The politics of fear, division and dissemblance are in full swing as Canada’s 2015 election looms.

The politics of fear, division and dissemblance are in full swing as Canada’s 2015 election looms.

Similar tactics were used by John Howard’s Liberal Party, an extreme right-wing faction of the Australian political scene. With Lyton Crosby steering Howard’s 2001 election campaign, the country became divided on sensitive issues of race, xenophobia, the terrorist threat and refugee migration.

In a scandalous fabrication of disinformation, the Howard campaign falsely reported that refugees arriving in boats were holding their own children to ransom and throwing them overboard into the sea.

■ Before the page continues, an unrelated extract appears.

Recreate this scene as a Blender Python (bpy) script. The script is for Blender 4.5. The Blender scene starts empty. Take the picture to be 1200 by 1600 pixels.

A later senatorial inquiry found that this was a lie and no such incidents had ever occurred.

Nonetheless, the inquiry was too little too late and Howard was elected for the first of two dismal terms, eventually becoming the most reviled prime minister in Australian history.

I trust that Canadians will not fall into the same trap being set by Crosby as he now advises Prime Minister Stephen Harper’s campaign using the same tactics that Australians suffered 14 years ago.

Beware of the wedge being driven into our society as this election comes to a head. The use of the wedge for the sake of getting elected is unique to the Conservative Party in Canada and indeed is a favoured approach by neo-liberal campaigns the world over. The tactic is an insult to our Canadian values of fairness, humanitarianism and helping the underdog.

Canada’s population grew by about 9.5 million in the 30-year period between 1981 and 2011. With a negative natural replacement rate, much of the increase was due to Canada’s open door policy to migrants and refugees. Let’s keep that in mind as we head into this election. And mind the wedge.